__What to produce__
For this exercise, return only the lines from the line containing "floor', 'undergrowth', kind='stuff')" through the line containing "so = D.objects.new('sun', sl);", both ends included, exactly as they are.

__Extracted records__
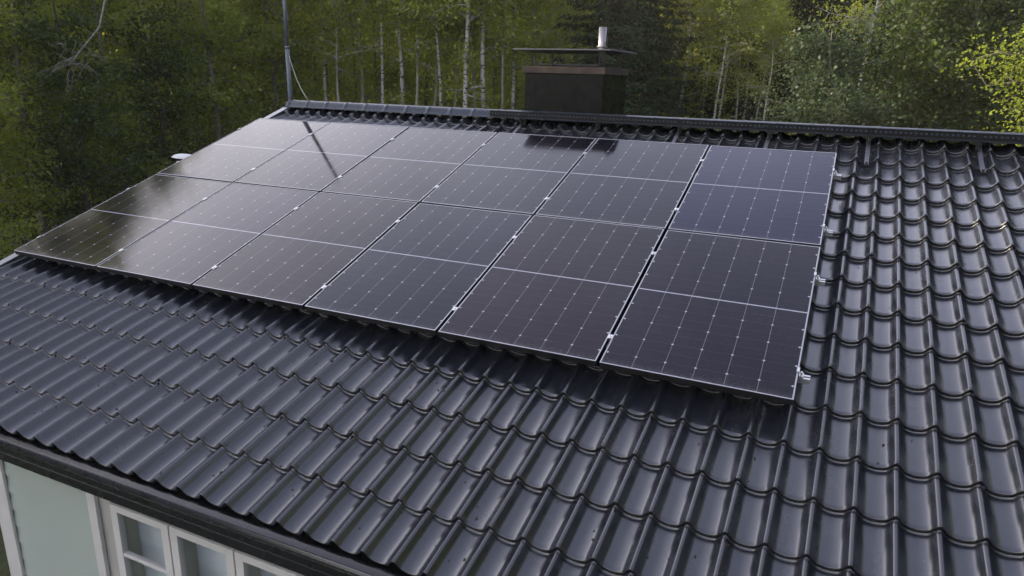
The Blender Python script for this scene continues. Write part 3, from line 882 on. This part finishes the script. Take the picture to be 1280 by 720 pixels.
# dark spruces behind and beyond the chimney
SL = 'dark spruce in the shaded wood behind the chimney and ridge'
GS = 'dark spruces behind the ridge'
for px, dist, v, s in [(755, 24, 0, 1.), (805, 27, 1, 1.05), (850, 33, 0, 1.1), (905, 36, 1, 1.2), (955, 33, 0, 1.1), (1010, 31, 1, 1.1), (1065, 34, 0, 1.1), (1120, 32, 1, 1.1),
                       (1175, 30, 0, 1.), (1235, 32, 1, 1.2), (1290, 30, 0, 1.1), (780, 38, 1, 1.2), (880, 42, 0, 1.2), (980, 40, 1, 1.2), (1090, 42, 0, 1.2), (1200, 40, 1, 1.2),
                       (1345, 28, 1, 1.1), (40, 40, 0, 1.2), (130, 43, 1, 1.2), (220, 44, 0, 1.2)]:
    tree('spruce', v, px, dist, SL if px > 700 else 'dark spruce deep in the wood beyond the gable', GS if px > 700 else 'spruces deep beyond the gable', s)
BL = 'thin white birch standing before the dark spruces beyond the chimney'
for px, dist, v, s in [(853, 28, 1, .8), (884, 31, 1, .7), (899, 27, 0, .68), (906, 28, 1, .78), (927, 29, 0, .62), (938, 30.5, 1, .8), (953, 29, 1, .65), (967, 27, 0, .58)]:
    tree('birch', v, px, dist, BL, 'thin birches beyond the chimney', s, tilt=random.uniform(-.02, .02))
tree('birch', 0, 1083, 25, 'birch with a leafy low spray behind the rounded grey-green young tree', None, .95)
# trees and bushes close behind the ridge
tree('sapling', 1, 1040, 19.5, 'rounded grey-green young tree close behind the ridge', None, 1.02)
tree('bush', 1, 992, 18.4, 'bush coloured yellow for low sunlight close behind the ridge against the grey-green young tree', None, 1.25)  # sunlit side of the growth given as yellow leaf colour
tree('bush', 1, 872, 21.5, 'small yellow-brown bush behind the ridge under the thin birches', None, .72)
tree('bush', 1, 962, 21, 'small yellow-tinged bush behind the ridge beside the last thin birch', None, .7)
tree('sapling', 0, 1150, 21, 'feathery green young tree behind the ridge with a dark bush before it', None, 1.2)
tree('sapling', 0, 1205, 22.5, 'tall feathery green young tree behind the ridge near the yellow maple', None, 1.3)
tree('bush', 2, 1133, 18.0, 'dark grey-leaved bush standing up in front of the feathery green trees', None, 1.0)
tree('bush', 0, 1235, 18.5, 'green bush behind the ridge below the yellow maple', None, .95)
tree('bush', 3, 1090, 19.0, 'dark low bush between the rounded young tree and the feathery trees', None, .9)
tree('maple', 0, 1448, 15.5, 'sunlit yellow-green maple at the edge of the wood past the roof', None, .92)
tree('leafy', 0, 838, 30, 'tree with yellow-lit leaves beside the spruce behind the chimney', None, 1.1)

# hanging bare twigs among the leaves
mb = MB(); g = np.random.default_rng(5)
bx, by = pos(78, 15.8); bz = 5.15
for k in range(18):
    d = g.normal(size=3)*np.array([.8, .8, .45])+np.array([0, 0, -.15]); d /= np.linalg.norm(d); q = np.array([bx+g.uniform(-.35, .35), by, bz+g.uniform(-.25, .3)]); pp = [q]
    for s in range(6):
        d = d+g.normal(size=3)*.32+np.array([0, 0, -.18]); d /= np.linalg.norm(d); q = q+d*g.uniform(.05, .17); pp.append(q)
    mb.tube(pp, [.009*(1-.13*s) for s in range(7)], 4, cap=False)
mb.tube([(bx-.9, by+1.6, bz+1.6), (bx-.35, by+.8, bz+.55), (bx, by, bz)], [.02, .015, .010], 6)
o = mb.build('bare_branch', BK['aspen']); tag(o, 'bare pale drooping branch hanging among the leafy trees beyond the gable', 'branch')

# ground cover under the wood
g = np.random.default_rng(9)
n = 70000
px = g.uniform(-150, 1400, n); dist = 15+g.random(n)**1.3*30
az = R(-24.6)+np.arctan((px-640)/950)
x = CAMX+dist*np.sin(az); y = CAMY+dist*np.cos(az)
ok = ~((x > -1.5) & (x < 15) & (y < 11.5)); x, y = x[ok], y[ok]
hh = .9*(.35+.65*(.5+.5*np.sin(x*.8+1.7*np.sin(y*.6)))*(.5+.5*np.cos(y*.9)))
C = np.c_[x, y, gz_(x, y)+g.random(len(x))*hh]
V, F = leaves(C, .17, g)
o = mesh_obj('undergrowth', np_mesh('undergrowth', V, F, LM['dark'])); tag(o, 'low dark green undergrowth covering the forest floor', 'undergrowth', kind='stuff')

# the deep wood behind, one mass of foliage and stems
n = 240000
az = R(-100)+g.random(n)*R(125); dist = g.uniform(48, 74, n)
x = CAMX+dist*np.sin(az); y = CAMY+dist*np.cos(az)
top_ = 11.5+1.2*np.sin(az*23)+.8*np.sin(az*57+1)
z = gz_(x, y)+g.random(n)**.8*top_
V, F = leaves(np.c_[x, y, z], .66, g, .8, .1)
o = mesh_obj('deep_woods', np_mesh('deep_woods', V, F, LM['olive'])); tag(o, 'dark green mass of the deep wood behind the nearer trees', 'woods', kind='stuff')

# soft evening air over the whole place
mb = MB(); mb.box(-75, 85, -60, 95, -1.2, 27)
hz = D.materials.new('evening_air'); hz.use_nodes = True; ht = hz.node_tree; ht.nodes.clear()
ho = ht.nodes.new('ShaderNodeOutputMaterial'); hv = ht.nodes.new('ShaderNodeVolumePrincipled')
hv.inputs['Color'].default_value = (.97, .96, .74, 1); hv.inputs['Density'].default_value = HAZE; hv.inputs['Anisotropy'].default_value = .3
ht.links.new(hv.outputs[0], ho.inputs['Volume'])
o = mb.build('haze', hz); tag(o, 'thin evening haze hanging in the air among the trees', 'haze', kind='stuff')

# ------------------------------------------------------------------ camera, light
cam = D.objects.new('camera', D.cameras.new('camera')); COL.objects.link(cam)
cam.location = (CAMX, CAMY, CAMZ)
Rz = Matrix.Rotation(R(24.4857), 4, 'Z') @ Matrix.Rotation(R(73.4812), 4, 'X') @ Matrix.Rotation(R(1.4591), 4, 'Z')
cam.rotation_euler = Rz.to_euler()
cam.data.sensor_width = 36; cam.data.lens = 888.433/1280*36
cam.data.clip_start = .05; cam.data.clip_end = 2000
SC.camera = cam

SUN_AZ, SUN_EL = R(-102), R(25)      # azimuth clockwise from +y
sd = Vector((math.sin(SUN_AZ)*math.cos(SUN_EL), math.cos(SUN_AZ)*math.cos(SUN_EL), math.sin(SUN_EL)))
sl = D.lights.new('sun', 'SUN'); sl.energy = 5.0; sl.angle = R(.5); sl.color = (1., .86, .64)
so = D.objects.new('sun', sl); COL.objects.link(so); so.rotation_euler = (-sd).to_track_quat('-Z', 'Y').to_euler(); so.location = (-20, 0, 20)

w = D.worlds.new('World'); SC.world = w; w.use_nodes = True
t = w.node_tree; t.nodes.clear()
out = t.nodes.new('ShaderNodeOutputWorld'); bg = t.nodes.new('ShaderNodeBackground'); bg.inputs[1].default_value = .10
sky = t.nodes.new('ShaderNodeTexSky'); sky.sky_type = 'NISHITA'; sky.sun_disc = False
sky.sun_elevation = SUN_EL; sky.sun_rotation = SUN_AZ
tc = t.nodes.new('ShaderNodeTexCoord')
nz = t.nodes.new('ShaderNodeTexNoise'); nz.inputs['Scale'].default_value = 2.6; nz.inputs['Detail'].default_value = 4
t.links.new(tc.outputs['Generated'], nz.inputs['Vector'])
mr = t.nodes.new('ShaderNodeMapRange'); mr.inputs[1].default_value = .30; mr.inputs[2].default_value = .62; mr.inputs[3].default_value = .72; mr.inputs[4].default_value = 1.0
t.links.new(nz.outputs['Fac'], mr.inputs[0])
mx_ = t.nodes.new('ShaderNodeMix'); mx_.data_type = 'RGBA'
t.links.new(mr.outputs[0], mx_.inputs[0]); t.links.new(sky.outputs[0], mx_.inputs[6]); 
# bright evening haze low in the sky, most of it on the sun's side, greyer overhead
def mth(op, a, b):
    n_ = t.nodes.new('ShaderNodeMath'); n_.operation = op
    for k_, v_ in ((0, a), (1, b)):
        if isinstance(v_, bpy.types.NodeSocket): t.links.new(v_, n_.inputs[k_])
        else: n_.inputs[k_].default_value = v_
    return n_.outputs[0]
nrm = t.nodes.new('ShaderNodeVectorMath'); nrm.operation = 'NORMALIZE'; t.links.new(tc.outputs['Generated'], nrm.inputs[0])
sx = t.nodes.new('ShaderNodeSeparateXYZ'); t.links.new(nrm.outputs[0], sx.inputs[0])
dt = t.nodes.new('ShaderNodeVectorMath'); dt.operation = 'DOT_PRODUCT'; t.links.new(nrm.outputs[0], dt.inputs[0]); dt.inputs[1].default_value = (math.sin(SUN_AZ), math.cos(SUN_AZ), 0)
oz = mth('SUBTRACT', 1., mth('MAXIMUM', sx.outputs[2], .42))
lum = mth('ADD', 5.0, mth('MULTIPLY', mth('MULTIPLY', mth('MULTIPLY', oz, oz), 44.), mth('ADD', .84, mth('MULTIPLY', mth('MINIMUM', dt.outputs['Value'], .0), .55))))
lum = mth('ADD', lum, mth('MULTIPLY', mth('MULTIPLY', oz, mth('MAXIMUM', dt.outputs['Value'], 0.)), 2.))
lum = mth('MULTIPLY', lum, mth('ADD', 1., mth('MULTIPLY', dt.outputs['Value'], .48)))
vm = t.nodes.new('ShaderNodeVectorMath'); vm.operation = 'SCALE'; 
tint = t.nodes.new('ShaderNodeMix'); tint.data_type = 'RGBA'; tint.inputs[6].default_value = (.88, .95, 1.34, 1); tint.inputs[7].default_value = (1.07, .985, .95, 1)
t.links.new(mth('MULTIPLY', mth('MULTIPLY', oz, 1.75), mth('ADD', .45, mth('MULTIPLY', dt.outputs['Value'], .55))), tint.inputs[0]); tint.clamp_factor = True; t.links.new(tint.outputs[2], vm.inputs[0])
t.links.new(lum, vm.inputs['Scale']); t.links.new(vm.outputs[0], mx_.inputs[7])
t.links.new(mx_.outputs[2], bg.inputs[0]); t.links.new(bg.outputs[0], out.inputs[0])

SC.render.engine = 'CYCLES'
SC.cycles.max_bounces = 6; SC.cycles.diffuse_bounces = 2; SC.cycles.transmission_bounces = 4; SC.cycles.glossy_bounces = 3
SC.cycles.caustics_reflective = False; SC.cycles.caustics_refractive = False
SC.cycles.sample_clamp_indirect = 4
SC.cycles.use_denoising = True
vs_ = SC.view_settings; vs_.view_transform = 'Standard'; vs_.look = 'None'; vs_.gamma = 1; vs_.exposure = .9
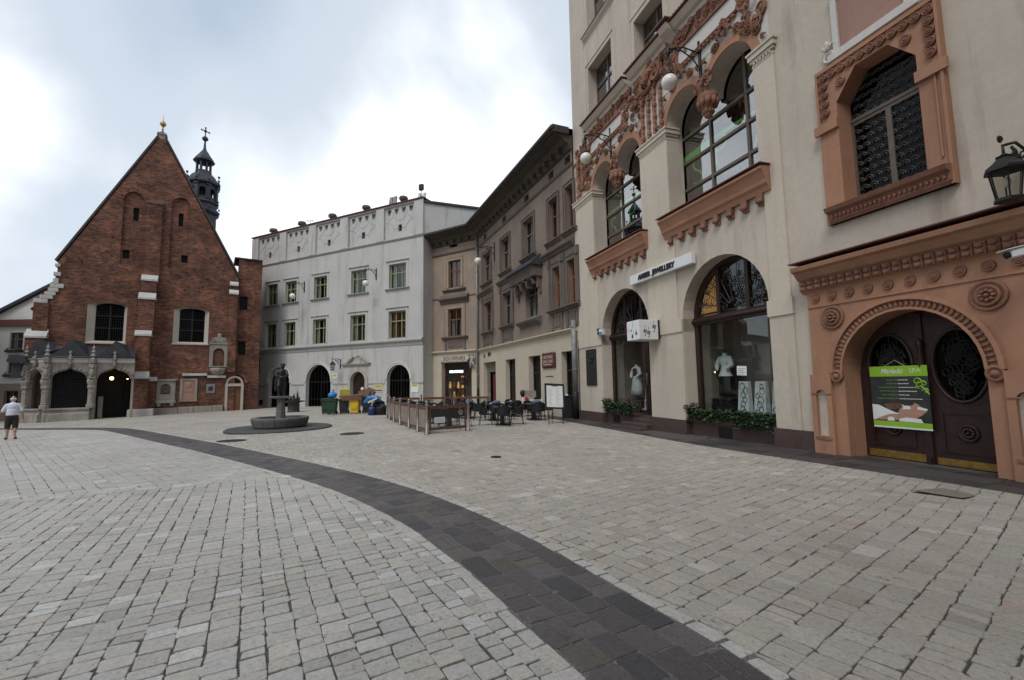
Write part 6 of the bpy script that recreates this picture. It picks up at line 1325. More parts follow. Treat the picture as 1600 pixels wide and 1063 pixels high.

__Full answer__
o = mesh_obj('undergrowth', np_mesh('undergrowth', V, F, LM['dark'])); tag(o, 'low dark green undergrowth covering the forest floor', 'undergrowth', kind='stuff')

# the deep wood behind, one mass of foliage and stems
n = 240000
az = R(-100)+g.random(n)*R(125); dist = g.uniform(48, 74, n)
x = CAMX+dist*np.sin(az); y = CAMY+dist*np.cos(az)
top_ = 11.5+1.2*np.sin(az*23)+.8*np.sin(az*57+1)
z = gz_(x, y)+g.random(n)**.8*top_
V, F = leaves(np.c_[x, y, z], .66, g, .8, .1)
o = mesh_obj('deep_woods', np_mesh('deep_woods', V, F, LM['olive'])); tag(o, 'dark green mass of the deep wood behind the nearer trees', 'woods', kind='stuff')

# soft evening air over the whole place
mb = MB(); mb.box(-75, 85, -60, 95, -1.2, 27)
hz = D.materials.new('evening_air'); hz.use_nodes = True; ht = hz.node_tree; ht.nodes.clear()
ho = ht.nodes.new('ShaderNodeOutputMaterial'); hv = ht.nodes.new('ShaderNodeVolumePrincipled')
hv.inputs['Color'].default_value = (.97, .96, .74, 1); hv.inputs['Density'].default_value = HAZE; hv.inputs['Anisotropy'].default_value = .3
ht.links.new(hv.outputs[0], ho.inputs['Volume'])
o = mb.build('haze', hz); tag(o, 'thin evening haze hanging in the air among the trees', 'haze', kind='stuff')

# ------------------------------------------------------------------ camera, light
cam = D.objects.new('camera', D.cameras.new('camera')); COL.objects.link(cam)
cam.location = (CAMX, CAMY, CAMZ)
Rz = Matrix.Rotation(R(24.4857), 4, 'Z') @ Matrix.Rotation(R(73.4812), 4, 'X') @ Matrix.Rotation(R(1.4591), 4, 'Z')
cam.rotation_euler = Rz.to_euler()
cam.data.sensor_width = 36; cam.data.lens = 888.433/1280*36
cam.data.clip_start = .05; cam.data.clip_end = 2000
SC.camera = cam

SUN_AZ, SUN_EL = R(-102), R(25)      # azimuth clockwise from +y
sd = Vector((math.sin(SUN_AZ)*math.cos(SUN_EL), math.cos(SUN_AZ)*math.cos(SUN_EL), math.sin(SUN_EL)))
sl = D.lights.new('sun', 'SUN'); sl.energy = 5.0; sl.angle = R(.5); sl.color = (1., .86, .64)
so = D.objects.new('sun', sl); COL.objects.link(so); so.rotation_euler = (-sd).to_track_quat('-Z', 'Y').to_euler(); so.location = (-20, 0, 20)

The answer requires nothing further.